Prediction of the Solar Polar Fields in 2026: An Unusually Weak Level Across the Last Five Solar Cycles
Ruihui Wang, Jie Jiang, Yukun Luo
TL;DR
This study uses a surface flux-transport model with a meridional-flow profile optimized against HMI data to predict solar polar fields one year ahead, demonstrating that short-term forecasts (1–2 years) can be accurate without forecasting future AR emergence. Validation against 2020–2025 data and hindcasting of 2023–2024 reversals show that the Flow 1 profile reproduces polar-field evolution better than a traditional Flow 2, enabling a predicted 2025–2026 evolution where the northern field declines sharply while the southern field remains weak. The results suggest cycle-25 polar fields are unusually weak, raising concerns about the cycle-26 minimum and amplitude, with dominant uncertainties from transport-parameter choices and missing far-side ARs. The work highlights the value of optimized meridional flow in SFT models and foreshadows improved polar-field predictions as new observations (e.g., from Solar Orbiter) become available.
Abstract
Solar polar fields are essential for the solar cycle and the heliospheric magnetic field. Cycle 25 is now entering its declining phase, the critical period during which most of the cycle's polar fields are established. Therefore, reliable polar-field prediction is now especially important. Polar-field evolution is governed by the poleward transport of already-emerged active-region (AR) flux over a timescale of a few years.

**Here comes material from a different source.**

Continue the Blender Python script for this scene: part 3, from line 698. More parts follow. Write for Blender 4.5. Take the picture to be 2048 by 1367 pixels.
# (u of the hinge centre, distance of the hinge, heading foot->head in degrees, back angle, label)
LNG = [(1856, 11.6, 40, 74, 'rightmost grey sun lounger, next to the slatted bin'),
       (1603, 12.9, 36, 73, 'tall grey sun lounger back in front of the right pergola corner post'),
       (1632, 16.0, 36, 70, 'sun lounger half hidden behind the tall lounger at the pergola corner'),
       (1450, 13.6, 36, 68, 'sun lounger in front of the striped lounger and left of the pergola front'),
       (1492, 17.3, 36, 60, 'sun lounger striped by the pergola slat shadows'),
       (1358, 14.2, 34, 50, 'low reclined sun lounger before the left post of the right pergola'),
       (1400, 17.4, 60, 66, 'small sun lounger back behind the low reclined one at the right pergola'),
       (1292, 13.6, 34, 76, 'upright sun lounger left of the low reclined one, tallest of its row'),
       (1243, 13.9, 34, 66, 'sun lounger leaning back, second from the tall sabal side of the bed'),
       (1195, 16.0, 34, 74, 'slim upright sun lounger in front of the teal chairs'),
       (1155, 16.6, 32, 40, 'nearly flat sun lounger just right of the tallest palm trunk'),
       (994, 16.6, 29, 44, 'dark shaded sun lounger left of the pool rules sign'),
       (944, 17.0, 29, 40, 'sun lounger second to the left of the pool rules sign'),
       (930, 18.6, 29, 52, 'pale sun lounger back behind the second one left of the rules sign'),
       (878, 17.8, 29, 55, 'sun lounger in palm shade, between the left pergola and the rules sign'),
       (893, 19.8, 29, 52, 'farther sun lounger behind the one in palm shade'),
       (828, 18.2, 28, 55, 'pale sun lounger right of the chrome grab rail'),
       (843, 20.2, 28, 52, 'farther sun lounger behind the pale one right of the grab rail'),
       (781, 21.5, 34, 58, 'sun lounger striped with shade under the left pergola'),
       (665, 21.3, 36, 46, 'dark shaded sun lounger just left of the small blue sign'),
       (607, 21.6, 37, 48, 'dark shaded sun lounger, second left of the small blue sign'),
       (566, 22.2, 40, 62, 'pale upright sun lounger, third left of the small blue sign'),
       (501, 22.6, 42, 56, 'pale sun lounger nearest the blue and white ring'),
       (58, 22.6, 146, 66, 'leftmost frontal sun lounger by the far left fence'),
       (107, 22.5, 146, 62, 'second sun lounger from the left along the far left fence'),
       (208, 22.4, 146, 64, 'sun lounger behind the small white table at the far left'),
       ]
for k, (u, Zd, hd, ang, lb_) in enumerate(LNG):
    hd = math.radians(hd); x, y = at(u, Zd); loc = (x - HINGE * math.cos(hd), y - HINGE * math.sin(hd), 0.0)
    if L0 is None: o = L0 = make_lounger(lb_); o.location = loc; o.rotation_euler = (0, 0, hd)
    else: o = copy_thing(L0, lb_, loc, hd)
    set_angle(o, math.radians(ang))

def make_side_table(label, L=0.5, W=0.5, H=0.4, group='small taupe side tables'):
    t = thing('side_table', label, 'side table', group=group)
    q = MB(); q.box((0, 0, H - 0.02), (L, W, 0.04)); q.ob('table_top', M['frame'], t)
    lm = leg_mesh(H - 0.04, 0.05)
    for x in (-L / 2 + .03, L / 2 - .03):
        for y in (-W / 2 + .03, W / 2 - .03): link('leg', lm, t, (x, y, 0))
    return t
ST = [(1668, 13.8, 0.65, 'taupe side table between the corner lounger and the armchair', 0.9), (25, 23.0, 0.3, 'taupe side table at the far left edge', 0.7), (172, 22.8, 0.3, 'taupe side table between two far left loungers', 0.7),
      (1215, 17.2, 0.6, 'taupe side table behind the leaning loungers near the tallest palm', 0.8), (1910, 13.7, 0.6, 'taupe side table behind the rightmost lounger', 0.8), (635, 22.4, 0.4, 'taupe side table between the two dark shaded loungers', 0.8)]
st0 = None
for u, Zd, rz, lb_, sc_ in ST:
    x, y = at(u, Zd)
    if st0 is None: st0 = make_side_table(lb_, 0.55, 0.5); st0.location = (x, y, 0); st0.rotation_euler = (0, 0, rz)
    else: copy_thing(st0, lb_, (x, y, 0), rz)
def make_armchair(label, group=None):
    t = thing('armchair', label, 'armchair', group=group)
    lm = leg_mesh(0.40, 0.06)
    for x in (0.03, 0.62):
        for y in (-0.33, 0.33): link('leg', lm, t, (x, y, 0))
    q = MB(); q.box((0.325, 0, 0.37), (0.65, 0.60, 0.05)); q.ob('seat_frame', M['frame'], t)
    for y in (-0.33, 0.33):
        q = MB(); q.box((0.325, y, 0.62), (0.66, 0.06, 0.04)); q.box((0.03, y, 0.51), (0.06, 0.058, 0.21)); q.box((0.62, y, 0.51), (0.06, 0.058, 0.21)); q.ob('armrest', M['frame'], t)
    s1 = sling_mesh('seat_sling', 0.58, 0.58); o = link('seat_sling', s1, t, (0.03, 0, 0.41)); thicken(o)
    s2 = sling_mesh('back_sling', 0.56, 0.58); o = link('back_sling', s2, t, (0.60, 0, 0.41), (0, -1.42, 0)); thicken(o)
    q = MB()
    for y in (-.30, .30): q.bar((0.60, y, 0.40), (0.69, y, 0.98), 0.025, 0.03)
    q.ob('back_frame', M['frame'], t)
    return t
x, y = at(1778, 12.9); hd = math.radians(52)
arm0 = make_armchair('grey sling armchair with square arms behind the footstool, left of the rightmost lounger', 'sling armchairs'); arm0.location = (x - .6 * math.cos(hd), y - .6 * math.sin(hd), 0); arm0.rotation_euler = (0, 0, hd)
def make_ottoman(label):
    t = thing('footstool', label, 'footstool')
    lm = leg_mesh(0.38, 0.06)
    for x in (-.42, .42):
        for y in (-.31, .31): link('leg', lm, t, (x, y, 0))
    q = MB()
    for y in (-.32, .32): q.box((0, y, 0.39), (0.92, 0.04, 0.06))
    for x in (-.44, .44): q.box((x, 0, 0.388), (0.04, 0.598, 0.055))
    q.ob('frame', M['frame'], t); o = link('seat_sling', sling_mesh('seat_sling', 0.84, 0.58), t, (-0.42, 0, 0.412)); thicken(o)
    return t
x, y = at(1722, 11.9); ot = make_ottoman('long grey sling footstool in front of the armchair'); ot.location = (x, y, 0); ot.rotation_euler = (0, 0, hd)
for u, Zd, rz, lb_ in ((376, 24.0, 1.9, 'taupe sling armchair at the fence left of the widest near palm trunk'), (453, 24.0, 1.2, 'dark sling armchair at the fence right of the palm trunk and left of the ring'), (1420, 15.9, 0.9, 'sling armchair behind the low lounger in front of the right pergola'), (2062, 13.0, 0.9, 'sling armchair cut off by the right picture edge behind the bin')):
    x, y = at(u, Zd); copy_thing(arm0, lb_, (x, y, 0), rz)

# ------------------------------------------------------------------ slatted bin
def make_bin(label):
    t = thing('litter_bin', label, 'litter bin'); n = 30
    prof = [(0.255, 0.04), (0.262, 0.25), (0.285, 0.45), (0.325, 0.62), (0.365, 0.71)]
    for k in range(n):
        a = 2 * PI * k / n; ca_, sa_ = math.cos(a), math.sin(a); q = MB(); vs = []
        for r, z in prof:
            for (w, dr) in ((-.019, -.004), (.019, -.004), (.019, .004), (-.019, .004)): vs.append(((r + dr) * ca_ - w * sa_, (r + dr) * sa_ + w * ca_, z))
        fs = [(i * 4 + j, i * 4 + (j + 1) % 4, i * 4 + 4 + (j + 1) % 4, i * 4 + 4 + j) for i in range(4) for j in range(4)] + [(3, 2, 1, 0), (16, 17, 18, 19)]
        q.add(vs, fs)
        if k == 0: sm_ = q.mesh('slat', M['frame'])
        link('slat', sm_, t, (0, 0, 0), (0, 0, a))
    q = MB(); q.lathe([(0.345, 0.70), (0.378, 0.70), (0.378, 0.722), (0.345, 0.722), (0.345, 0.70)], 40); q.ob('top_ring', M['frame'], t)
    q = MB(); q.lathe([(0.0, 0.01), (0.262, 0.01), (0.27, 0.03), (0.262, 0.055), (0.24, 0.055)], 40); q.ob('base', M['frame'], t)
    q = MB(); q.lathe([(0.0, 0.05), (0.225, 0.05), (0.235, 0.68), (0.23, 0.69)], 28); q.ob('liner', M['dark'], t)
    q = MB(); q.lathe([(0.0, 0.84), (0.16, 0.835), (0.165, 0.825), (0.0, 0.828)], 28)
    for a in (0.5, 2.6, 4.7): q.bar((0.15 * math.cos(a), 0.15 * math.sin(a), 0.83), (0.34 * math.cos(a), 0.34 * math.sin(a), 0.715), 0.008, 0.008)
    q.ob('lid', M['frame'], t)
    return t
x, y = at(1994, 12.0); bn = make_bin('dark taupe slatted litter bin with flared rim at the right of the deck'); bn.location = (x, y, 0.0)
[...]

Thus, surface flux-transport models can reliably provide one-year predictions without requiring information about future AR emergence. Our prediction method is validated using simulations of the surface magnetic field from 2020-2025 and hindcasts of the 2023-2024 polar fields, employing a newly constrained profile of the meridional flow. Using the most recent HMI synoptic magnetogram as the initial condition, we predict the polar-field evolution from October 2025 to October 2026. The southern polar field is predicted to strengthen gradually, while the northern field is expected to decline sharply until March 2026 due to some ARs with abnormal polarity. By that time, the northern polar field becomes exceptionally weak, and the southern field remains relatively weak, raising concerns about the polar-field strength at the cycle 25/26 minimum and the amplitude of cycle 26.